Sunday, July 29, 2012

Creating a maths game

As part of the independent research study, our boy has to design a game. Over a full day learning journey, they learnt more about game mechanisms, techniques and steps in designing their games. Their homework is to prototype the game and play test with family and friends.

Last Friday evening, we brainstormed on the game title and general rules of the games. We decided on the game components to make- a game board & cards. We started the project on Saturday evening, cutting cardboards, deciding where to place plus and minus signs. Along the way, we made adjustments to the placement of the signs so that meaningful addition and subtraction sentences can be made.

Generally, his game, Number City, goes like this- Each player draws 8 cards and start to create maths sentences with each turn until he finishes his cards. To add challenges, we designed special cards eg. Swap, draw 2, exchange, to spice up the game. He has not decided whether to use a "magic" card to clear the board totally and start from an empty board.

In play testing, we subjected the game to different scenarios that will never been known if it remains in concept. He learnt how to explain his game creation with rules he set and answer questions on decisions he made. Tough for a P1 but it is indeed a learning journey, for both mother & son.

Tuesday, July 24, 2012

Raising Independent Kids

Completing a task for a child is usually faster than waiting for the child to explore through trial and error. It takes time for a toddler to self-feed and toilet train. Along the journey, there will be messes to clear and frustrations. Many parents will give in and wait for the child to be "ready" before retrying.

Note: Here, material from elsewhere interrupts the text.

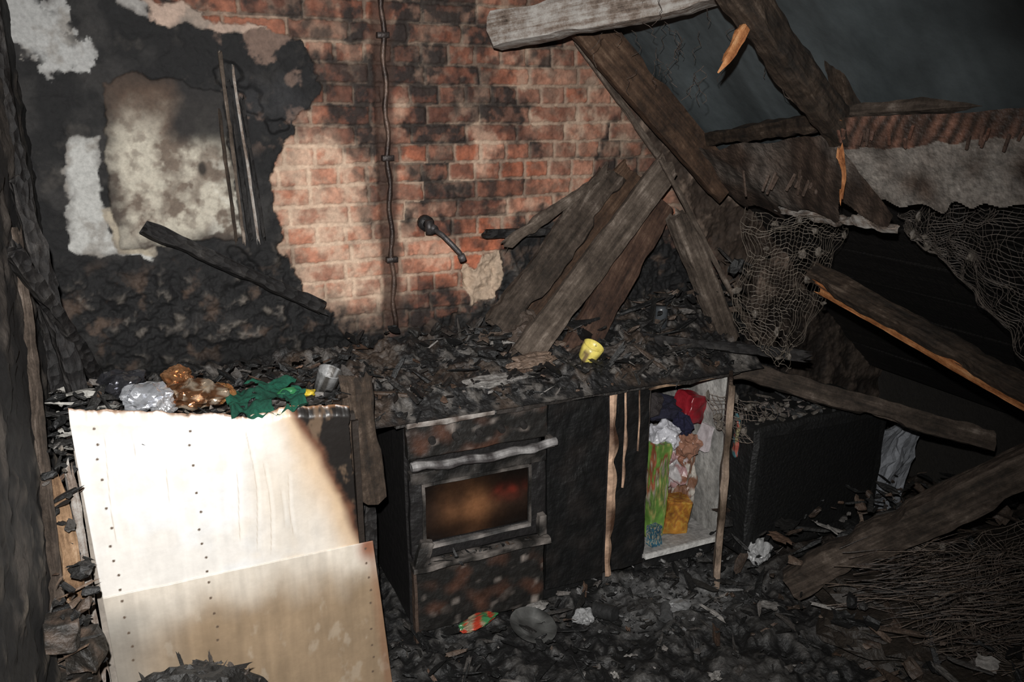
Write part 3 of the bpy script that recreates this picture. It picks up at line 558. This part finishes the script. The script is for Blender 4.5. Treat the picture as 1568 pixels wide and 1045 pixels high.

My children are taken care by their grandparents when I'm at work. There are different ground rules set at the 2 households. MIL tends to give in and feed the child even if the child is ready is self-feed. Her reason being she will rather feed the child than clearing the mess that will be left on the table and floor as she has housework piling up.

When we pick our children home after work and over weekends, we adopt the DIY approach at home. If the child doesn't keep their toys, the mess will be left at it is or thrown away after a few warnings. I'll rather live with the mess than having irresponsible children.

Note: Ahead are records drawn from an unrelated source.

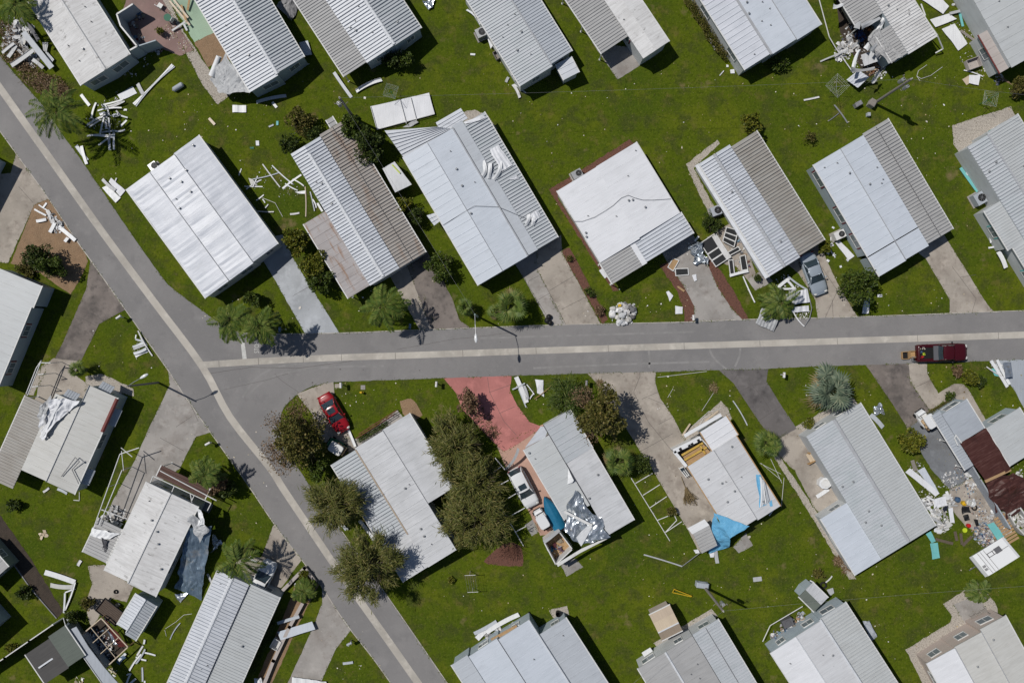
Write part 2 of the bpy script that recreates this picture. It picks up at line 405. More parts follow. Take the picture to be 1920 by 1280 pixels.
def ribbon(name, px, w, m, z):
    mb = MB()
    pts = [P(x, y) for x, y in px]
    L, Rr = [], []
    for i, p in enumerate(pts):
        d = (pts[min(i + 1, len(pts) - 1)] - pts[max(i - 1, 0)]).normalized()
        nn = Vector((-d.y, d.x, 0)) * (w / 2)
        up = Vector((0, 0, z))
        L.append(p + nn + up); Rr.append(p - nn + up)
    for i in range(len(pts) - 1):
        mb.quad(Rr[i], Rr[i + 1], L[i + 1], L[i])
    return structure(name, mb, m)

g = MB()
nG, aG = 40, 260.0
g.add([(-aG + 2 * aG * i / nG, -aG + 2 * aG * j / nG, 0) for j in range(nG + 1) for i in range(nG + 1)],
      [(j * (nG + 1) + i, j * (nG + 1) + i + 1, (j + 1) * (nG + 1) + i + 1, (j + 1) * (nG + 1) + i) for j in range(nG) for i in range(nG)])
structure("ground", g, 'grass')

# roads: one sheet for the two streets and the flare of their junction
street_top = spline([(2100, 577), (1920, 582.7), (1867, 584.6), (1778, 588), (1609, 594), (1520, 596.5), (1405, 599), (1283, 604), (1128, 607.5), (1021, 610), (885, 615), (820, 617.5), (740, 620.5), (656, 624), (560, 626), (470, 625.5), (443, 620), (415, 607.5), (380, 583), (323, 540), (302, 516.5), (258, 455.6), (183, 345.5), (145, 290), (117, 253), (77, 194.5), (0, 105), (-120, -60)])
street_left = spline([(-150, 40), (0, 245), (36, 295), (89, 368), (141, 446), (173, 491), (230, 572), (275, 636), (321, 701), (344, 737), (389, 801), (429, 857), (464, 906), (518, 986), (560, 1040), (593, 1085), (607, 1104), (651, 1170), (700, 1233), (735, 1282), (830, 1420)])
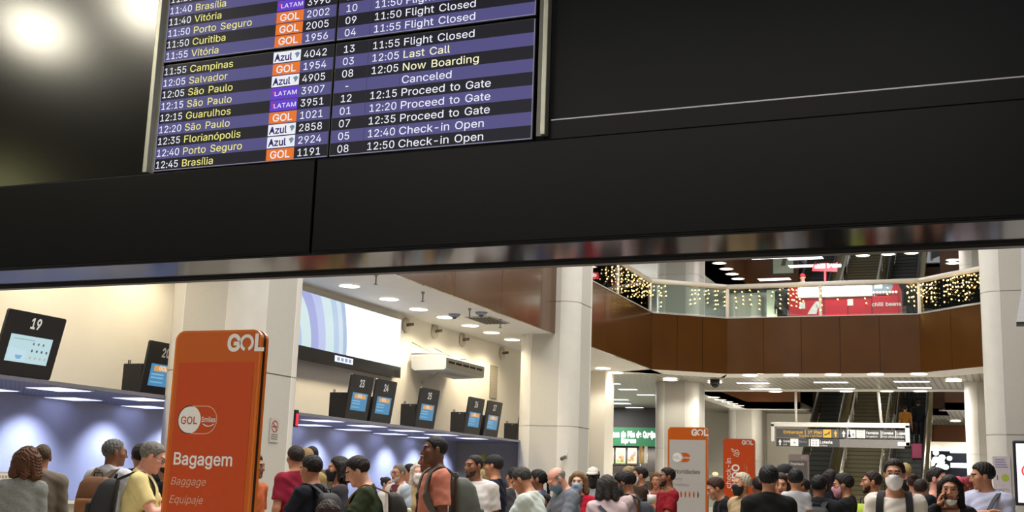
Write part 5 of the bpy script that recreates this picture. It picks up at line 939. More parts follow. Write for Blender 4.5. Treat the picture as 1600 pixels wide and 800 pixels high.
# downlights in the white soffit border and troffers in the slatted ceiling
for k, (px, py) in enumerate(((942, 575.5), (962, 582.5), (1047, 593.5), (1117, 597.5), (1172, 586.5), (1236.5, 586), (1301.5, 585.5), (1368, 585), (1436, 584.5), (1490, 595))):
    downlight(P(px, py, z=ZC-.006), .24, '%s downlight along the white border under the brown fascia, counted from the second column' % ORD[k], 'downlights of the far border', 170 if k < 9 else 40, (1, .93, .82), 140, 7.)
for k, (px, py) in enumerate(((1115, 620.5), (1125.5, 624.5), (1136, 627.5), (1144.5, 630.5), (1154, 633.5), (1211.5, 612), (1322, 611.5), (1386, 611.3), (1438, 611.3))):
    downlight(P(px, py, z=ZC-.006), .22, '%s downlight along the white rim of the escalator void' % ORD[k], 'downlights of the escalator void', 110, (1, .93, .82), 140, 6.)
for k, (px, py) in enumerate(((1448, 654), (1493, 658), (1222, 656.5), (1263, 658.5))):
    downlight(P(px, py, z=ZC-.004), .24, '%s downlight in the ceiling beyond the escalators' % ORD[k], 'downlights beyond the escalators', 70, (1, .95, .88), 140, 6.)
TROF = [(954, 599), (969, 624, ), (981, 608), (1009, 616.5), (992, 636.5), (1013, 641), (960, 646), (980, 650), (1018, 658), (1001, 654), (956, 657), (1176.5, 598), (1196, 607), (1113, 646.5), (1128, 651), (1298, 597), (1310.5, 606.5), (1424.5, 595.5), (1429, 605.5), (1139, 655), (1030, 646), (970, 630)]
for k, q in enumerate(TROF):
    c = P(q[0], q[1], z=ZC+.03); troffer((c[0], c[1], ZC+.024), (.66 if c[1] < 48 else .8) + .4*(c[0] > -9), .34 if c[1] < 48 else .45, '%s ceiling panel light over the far shops and escalators' % ('%d%s' % (k+1, {1: 'st', 2: 'nd', 3: 'rd'}.get((k+1) % 10 if k not in (10, 11, 12) else 0, 'th'))), 'panel lights of the slatted ceiling', '#f0f4ff', 3.4, .02)
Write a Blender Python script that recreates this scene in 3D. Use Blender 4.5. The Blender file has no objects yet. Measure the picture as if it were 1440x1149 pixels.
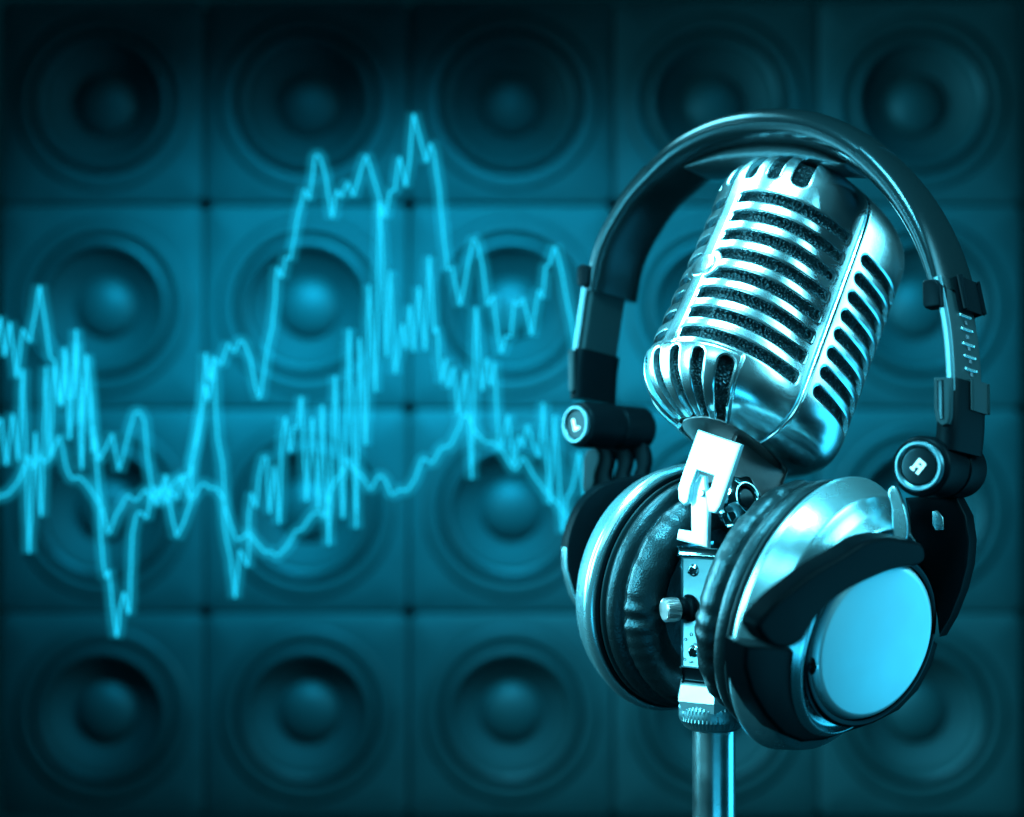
import bpy, bmesh, math, random
import numpy as np
from mathutils import Vector, Matrix
random.seed(7); rng = np.random.RandomState(5)
S = 0.00026            # metres per unit (one unit is about a quarter of a millimetre)
D = 2600.0             # camera distance in units
scene = bpy.context.scene
col = scene.collection

# ------------------------------------------------------------------ helpers
def nv(v):
    v = np.array(v, float); return v/np.linalg.norm(v)
def P0(px, py, d=0.0):                      # measured point of the photograph at depth d
    k = (D+d)/D
    return np.array([(px-720)*k, d, (574.5-py)*k])
def onplane(px, py, n, c):
    cam = np.array([0, -D, 0.]); r = np.array([px-720, D, 574.5-py])
    t = np.dot(n, c-cam)/np.dot(n, r)
    return cam+r*t
def thing(name, label, cat, loc, group=None):
    o = bpy.data.objects.new(name, None); col.objects.link(o)
    o.location = Vector(loc)*S; o['label'] = label; o['category'] = cat
    o['o'] = [float(x) for x in loc]
    o.empty_display_size = 0.01
    if group: o['group'] = group
    return o
def mesh_obj(name, verts, faces, mat, parent=None, origin=None, smooth=35):
    org = np.array(origin if origin is not None else (list(parent['o']) if parent is not None and 'o' in parent else (0, 0, 0)), float)
    v = (np.array(verts, float)-org)*S
    me = bpy.data.meshes.new(name); me.from_pydata(v.tolist(), [], [list(map(int, f)) for f in faces])
    me.validate(); 
    bm = bmesh.new(); bm.from_mesh(me); bmesh.ops.recalc_face_normals(bm, faces=bm.faces); bm.to_mesh(me); bm.free()
    if smooth:
        me.shade_smooth()
        if smooth < 180: me.set_sharp_from_angle(angle=math.radians(smooth))
    me.materials.append(mat)
    o = bpy.data.objects.new(name, me); col.objects.link(o)
    o['o'] = [float(x) for x in org]
    if parent is not None: o.parent = parent
    else: o.location = Vector(org)*S
    return o
def basis(n, up=(0, 0, 1)):
    n = nv(n); x = np.cross(up, n); x = nv(x); y = np.cross(n, x); return x, y, n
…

Children adapt to different situations quickly. They are ready to be independent when given the chance. Given the time and space, the child can learn at their own pace. Failure is part & parcel of growing up. Observing how my children behave under different caregivers, I can see how the environment can mould the future of a child.

Monday, July 23, 2012

Daily Reports

I work long hours but make it a point to talk to my children everyday, 1 to 1, eye to eye, for at least 5 min, unless they are asleep by the time I reach home. My children know that mummy is interested to know what they learnt in school and the daily tidbits of their classroom activities.

It is usually easier to dish out juicy stuffs from mei. You see, she's the class monitress calibre- helpful otherwise busybody. She will tell me who has been naughty and talkative, how many times can her friend bounce the ball and who fell down/ vomitted/ made teacher angry etc. After the daily reporting, I'll prompt her to tell me a new word she learnt (Chinese or English) or new song she sang. If she forgot the lyrics or melody, she will pay more attention in class the next day and complete the song the same evening.

For gorgor, he will reply that nothing unusual happened. Instead he will tell me how much he spend at each stall during tea break and lunch, how much chilli he added in his laksa and about catching and monkey bar he played in school. Recently, he has been selected to join the school art CCA. But he's still reluctant to share more even though he was excited to go for the CCA after class. I have to nudge him and persuade him by telling him mummy didn't have a chance to join school art CCA (then called ECA) during my school days (which is true). Slowly, he opened up and told me about the Popsicle group project they have done for the 1st session.

The idea behind this activity is simple. Mummy no longer have time (& energy) to prepare materials for crafts everyday. By replacing with a simple conversation, I kill 2 birds with 1 stone by getting 1st hand information of what they did in school and they get a chance to practice their reporting skills by verbalizing their thoughts.

That's our daily bonding activity, what's yours?